The U.S. bond market sets the risk-free rate against which every other asset is measured, which is why Ray Dalio calls it “the backbone of all markets.” But this week it’s also become the biggest story in global finance.
Long-term Treasury yields have spiked to their highest levels in decades, with the 10-year over 4.6% and the 30-year topping 5.1%. The bond sell-off has sent mortgage rates climbing again, spooked stock markets, and inspired a familiar safe-haven pattern with gold up, the dollar down, and Bitcoin surging to $111,000.
A deepening supply-demand imbalance in Treasuries appears to be driving the selloff — plus a major fiscal accelerant in the form of a Trump-backed tax bill. The House passed the bill early Thursday. It is is projected to increase the federal deficit by hundreds of billions over the next decade.
Markets essentially took one look at that math and hit “sell.”
That reaction was compounded by a poorly received 20-year Treasury auction on Wednesday. Though the auction wasn’t a catastrophe, demand was weak enough to reinforce traders’ fears that there may simply be too much supply hitting the market too fast, with not enough buyers. The yield on the 10-year spiked nearly 10 basis points by the afternoon.
Mortgage rates surged to 7.08% this week, the highest level in more than three months, per Mortgage News Daily. That means housing, already unaffordable for millions of Americans, just got even less affordable.

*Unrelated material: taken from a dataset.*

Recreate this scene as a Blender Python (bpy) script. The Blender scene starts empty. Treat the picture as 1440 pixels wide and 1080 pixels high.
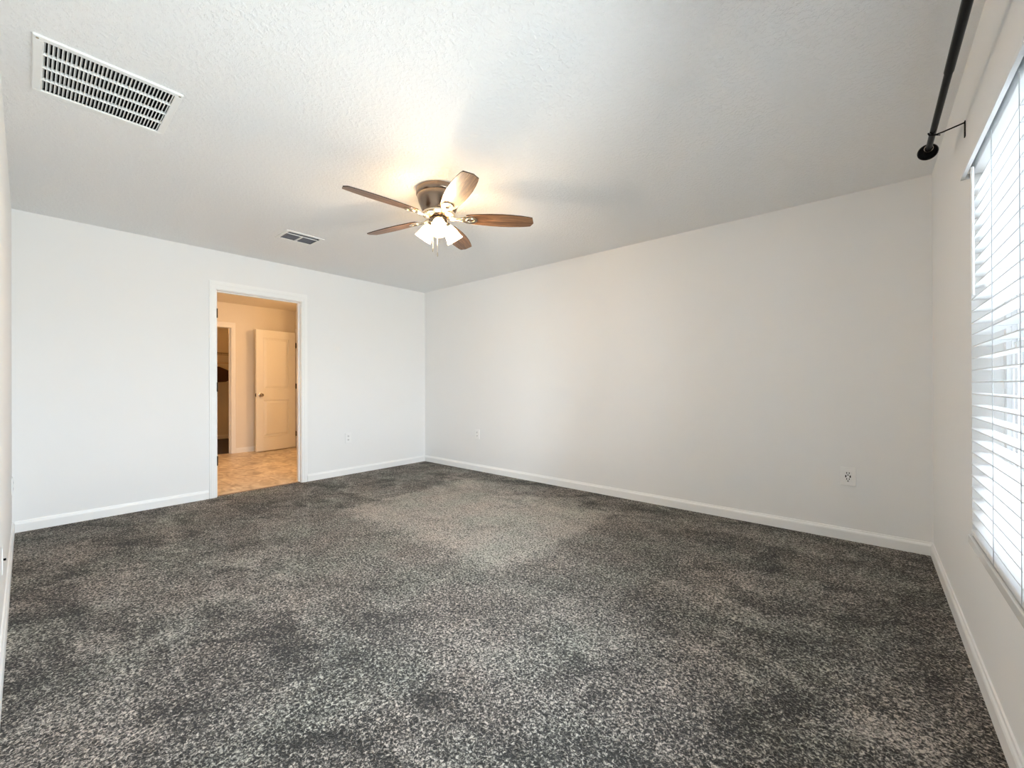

Adding to the turmoil, President Donald Trump said in a Truth Social post late Wednesday that he’s seriously considering re-privatizing Fannie Mae (FNMA) and Freddie Mac (FMCC). While details remain vague, the move would almost certainly strip the agencies of their quasi-sovereign status, prompting a credit downgrade and likely pushing mortgage rates even higher. At a time when housing affordability is already straining household finances, that threat isn’t helping inspire confidence.
Rising long-term rates hurt not only housing, but consumer borrowing, and stock valuations, too. But if the Fed steps in to buy bonds — in order to suppress yields — that would effectively mean printing money and risking inflation.
In a video released Wednesday, billionaire famed investor and author Ray Dalio described this exact dilemma: “When there is a breakdown in the supply-demand picture… that raises interest rates and it puts the Federal Reserve in a bind… between allowing interest rates to rise and hurt the economy, or coming in and printing money… and that produces inflationary pressures.”
The takeaway? Either path comes at a potentially steep cost. In the meantime, it’s clear that Washington just made the Fed’s job harder. Investors are demanding higher returns for holding U.S. debt, and there’s no obvious marginal buyer left.